Multimodal perception for dexterous manipulation
This work addresses the challenge of multimodal perception for robotics, specifically in combining vision and touch for more effective manipulation, but it appears incremental as it builds on existing attention mechanisms and cross-modal learning approaches.
The paper tackles the problem of dexterous manipulation in robotics by proposing a cross-modal sensory data generation framework for vision-touch translation and a spatio-temporal attention model for tactile texture recognition, resulting in an obvious improvement in efficiency as proven by the method.

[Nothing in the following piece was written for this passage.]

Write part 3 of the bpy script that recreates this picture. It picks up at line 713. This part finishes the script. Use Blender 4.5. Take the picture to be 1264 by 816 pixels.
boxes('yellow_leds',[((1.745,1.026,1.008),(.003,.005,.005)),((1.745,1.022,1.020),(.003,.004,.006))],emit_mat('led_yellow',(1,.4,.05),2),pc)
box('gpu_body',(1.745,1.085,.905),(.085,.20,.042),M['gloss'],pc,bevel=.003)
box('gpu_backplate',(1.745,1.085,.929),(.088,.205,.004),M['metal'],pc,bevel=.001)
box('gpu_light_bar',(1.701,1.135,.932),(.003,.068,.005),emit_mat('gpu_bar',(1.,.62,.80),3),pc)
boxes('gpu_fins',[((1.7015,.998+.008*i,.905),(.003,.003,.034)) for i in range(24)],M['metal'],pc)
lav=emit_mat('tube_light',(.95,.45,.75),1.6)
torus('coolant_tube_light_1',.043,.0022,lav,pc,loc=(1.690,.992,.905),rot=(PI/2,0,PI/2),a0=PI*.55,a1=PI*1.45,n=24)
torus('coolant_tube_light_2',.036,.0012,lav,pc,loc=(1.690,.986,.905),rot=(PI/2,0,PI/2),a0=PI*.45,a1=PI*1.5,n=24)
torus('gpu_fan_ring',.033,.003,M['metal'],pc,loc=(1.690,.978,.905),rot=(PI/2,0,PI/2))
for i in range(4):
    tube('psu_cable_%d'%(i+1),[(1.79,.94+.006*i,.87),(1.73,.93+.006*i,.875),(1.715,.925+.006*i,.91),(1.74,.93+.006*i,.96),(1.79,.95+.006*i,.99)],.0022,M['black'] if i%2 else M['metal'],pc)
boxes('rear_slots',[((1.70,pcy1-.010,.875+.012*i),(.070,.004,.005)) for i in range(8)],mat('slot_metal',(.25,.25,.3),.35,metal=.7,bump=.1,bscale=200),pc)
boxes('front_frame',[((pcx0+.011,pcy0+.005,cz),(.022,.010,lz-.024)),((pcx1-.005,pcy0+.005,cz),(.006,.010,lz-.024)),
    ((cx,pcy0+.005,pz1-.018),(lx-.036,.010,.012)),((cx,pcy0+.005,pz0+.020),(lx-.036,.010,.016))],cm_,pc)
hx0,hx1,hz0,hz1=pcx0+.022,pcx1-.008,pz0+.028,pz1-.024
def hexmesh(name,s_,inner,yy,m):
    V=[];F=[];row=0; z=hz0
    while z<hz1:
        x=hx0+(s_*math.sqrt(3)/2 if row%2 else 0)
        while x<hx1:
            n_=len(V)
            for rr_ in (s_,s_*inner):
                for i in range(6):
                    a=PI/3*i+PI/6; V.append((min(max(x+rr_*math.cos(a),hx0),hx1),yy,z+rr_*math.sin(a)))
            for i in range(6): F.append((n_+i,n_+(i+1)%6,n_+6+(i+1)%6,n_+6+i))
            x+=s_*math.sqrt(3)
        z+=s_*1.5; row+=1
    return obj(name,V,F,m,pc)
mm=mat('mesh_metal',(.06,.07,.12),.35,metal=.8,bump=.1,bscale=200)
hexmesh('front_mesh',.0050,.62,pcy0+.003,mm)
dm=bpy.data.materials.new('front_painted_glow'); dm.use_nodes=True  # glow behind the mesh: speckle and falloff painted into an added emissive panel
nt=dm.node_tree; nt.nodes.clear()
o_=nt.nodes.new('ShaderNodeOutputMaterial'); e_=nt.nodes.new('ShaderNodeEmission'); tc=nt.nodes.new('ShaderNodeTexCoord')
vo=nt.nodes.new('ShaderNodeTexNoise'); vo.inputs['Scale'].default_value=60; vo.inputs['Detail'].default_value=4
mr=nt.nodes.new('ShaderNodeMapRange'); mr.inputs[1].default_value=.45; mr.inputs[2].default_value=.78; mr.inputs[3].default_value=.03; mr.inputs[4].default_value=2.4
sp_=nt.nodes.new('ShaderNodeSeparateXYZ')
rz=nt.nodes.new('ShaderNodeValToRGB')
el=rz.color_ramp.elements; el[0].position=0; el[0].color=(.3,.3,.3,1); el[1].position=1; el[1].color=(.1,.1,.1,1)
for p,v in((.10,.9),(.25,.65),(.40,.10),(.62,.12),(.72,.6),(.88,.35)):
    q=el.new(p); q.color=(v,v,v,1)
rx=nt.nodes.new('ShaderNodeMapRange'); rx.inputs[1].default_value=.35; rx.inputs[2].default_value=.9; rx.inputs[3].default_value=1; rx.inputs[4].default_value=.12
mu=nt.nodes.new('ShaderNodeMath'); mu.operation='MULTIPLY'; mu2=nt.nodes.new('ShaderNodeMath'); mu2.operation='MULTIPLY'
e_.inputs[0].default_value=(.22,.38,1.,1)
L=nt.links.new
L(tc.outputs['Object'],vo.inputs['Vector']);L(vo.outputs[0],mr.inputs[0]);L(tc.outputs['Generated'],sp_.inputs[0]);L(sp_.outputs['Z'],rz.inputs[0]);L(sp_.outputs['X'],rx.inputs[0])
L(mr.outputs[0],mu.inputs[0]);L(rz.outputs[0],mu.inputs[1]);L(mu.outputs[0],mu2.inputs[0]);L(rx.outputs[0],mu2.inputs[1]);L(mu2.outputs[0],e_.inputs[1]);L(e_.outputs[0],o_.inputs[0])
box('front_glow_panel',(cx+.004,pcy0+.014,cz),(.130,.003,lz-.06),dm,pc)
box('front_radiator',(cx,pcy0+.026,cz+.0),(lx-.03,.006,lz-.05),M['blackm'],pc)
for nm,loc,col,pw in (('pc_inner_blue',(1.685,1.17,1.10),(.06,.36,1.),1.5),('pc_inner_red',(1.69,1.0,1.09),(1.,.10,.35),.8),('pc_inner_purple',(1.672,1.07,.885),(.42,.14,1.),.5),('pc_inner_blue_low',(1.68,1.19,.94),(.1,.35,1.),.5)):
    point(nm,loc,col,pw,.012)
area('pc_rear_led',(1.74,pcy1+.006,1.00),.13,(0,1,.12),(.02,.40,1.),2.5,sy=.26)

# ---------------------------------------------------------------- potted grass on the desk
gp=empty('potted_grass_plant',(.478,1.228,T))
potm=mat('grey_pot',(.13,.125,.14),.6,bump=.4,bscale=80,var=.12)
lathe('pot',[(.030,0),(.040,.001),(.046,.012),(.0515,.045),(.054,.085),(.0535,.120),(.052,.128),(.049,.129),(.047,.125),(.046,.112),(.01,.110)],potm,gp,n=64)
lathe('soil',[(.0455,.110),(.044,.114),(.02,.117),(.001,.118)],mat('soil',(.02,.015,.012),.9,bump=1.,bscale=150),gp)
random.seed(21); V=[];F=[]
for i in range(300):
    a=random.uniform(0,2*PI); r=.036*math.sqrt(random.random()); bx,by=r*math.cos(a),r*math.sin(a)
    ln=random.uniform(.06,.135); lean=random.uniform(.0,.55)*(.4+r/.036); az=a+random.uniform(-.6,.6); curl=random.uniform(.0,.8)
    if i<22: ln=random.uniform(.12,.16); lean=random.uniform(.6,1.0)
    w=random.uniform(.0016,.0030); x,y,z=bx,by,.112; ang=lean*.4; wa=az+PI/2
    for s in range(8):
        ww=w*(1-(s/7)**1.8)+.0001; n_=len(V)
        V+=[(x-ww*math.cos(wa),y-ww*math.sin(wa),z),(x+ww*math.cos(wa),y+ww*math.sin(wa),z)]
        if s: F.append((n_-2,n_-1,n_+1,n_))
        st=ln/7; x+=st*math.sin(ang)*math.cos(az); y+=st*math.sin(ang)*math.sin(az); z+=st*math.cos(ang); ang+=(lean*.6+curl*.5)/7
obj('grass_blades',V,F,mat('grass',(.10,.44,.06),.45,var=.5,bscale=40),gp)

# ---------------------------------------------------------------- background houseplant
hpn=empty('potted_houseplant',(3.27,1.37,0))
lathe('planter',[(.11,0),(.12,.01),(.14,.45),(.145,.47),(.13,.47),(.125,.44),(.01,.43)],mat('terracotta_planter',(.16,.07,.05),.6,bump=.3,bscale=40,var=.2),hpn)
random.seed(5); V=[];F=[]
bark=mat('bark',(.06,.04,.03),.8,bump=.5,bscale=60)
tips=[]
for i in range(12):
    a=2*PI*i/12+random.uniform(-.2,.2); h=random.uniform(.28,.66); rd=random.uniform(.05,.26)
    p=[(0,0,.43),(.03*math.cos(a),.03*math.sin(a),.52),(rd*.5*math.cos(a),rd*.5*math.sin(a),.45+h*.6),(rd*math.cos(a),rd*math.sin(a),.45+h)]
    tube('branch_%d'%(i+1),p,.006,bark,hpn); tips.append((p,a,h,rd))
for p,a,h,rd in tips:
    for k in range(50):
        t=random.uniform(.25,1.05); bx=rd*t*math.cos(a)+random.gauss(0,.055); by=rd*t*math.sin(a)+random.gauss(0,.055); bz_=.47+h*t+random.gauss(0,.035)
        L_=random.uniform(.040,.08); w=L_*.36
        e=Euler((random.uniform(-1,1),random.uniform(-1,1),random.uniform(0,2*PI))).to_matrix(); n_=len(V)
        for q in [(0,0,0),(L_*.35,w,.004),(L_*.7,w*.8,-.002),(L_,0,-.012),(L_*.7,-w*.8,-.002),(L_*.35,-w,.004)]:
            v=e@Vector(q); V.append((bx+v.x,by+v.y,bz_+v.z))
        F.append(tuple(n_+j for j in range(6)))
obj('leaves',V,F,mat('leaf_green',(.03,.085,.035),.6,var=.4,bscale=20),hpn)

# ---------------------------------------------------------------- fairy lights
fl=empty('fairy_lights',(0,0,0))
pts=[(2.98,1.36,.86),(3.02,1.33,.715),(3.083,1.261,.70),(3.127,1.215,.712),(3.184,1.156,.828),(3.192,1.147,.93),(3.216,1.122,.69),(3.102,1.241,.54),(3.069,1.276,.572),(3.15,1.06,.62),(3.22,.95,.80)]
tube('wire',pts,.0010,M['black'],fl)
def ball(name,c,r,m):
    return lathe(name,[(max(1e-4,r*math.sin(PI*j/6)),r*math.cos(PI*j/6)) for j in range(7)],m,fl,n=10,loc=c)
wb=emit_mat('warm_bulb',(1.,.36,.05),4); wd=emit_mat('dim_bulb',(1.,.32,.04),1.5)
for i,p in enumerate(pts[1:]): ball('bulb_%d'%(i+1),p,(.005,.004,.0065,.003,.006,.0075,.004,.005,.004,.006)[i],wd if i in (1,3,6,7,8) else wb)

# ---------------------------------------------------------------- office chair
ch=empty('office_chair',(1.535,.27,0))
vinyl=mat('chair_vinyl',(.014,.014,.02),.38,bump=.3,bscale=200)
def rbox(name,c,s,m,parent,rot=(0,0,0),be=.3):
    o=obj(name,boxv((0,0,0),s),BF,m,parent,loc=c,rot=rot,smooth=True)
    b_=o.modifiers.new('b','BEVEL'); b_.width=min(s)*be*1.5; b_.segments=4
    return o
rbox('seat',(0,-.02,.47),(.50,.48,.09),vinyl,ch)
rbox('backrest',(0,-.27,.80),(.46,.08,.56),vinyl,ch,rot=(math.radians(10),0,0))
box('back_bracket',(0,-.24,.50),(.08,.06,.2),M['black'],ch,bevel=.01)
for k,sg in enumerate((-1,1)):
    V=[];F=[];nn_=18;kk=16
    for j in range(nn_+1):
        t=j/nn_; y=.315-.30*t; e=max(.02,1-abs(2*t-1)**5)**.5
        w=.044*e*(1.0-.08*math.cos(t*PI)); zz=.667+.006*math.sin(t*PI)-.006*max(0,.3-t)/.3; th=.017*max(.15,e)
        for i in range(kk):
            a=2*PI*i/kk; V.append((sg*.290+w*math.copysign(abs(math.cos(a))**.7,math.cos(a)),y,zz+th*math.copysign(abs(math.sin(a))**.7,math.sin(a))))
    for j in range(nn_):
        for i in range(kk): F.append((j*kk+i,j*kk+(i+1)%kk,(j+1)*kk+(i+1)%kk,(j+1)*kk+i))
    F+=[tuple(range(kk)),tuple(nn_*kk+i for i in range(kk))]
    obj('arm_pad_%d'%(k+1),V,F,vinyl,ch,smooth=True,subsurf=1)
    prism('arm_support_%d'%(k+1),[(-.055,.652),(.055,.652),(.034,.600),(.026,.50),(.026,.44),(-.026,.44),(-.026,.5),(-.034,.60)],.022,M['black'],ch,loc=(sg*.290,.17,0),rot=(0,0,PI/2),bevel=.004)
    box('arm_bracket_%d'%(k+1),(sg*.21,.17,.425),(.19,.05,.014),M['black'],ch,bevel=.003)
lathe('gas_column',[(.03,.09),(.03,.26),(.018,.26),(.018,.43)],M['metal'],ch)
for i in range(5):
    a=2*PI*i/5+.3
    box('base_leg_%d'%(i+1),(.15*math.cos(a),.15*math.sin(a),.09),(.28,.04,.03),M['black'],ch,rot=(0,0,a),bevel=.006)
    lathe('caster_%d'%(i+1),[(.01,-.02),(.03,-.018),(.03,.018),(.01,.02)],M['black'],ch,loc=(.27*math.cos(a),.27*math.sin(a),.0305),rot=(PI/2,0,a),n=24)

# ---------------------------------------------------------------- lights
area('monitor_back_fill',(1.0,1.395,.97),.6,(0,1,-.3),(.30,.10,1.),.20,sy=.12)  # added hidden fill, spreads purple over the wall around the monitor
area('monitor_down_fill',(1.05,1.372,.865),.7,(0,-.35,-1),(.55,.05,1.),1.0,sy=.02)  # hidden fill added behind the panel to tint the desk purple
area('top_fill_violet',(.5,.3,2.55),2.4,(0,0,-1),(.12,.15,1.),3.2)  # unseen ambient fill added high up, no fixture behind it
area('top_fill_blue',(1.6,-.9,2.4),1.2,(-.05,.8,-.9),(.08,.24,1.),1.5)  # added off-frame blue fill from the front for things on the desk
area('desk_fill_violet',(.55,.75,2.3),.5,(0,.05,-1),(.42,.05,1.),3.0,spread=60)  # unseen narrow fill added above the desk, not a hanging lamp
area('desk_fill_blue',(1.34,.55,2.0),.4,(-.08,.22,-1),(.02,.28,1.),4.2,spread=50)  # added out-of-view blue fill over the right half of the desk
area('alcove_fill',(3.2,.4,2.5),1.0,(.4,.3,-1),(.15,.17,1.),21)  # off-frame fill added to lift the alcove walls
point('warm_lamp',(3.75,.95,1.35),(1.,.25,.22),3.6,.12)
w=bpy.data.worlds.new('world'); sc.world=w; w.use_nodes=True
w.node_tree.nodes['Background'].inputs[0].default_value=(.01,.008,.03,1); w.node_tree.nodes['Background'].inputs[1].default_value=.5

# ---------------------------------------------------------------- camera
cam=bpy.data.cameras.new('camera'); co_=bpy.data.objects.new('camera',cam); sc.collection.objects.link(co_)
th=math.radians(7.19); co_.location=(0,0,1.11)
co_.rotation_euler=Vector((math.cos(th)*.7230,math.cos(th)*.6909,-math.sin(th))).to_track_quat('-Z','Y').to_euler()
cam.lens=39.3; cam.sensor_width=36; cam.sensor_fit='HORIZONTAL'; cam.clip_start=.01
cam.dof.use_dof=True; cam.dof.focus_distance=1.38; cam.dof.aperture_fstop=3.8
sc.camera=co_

Humans usually perceive the world in a multimodal way that vision, touch, sound are utilised to understand surroundings from various dimensions. These senses are combined together to achieve a synergistic effect where the learning is more effectively than using each sense separately. For robotics, vision and touch are two key senses for the dexterous manipulation. Vision usually gives us apparent features like shape, color, and the touch provides local information such as friction, texture, etc. Due to the complementary properties between visual and tactile senses, it is desirable for us to combine vision and touch for a synergistic perception and manipulation. Many researches have been investigated about multimodal perception such as cross-modal learning, 3D reconstruction, multimodal translation with vision and touch. Specifically, we propose a cross-modal sensory data generation framework for the translation between vision and touch, which is able to generate realistic pseudo data. By using this cross-modal translation method, it is desirable for us to make up inaccessible data, helping us to learn the object's properties from different views. Recently, the attention mechanism becomes a popular method either in visual perception or in tactile perception. We propose a spatio-temporal attention model for tactile texture recognition, which takes both spatial features and time dimension into consideration. Our proposed method not only pays attention to the salient features in each spatial feature, but also models the temporal correlation in the through the time. The obvious improvement proves the efficiency of our selective attention mechanism. The spatio-temporal attention method has potential in many applications such as grasping, recognition, and multimodal perception.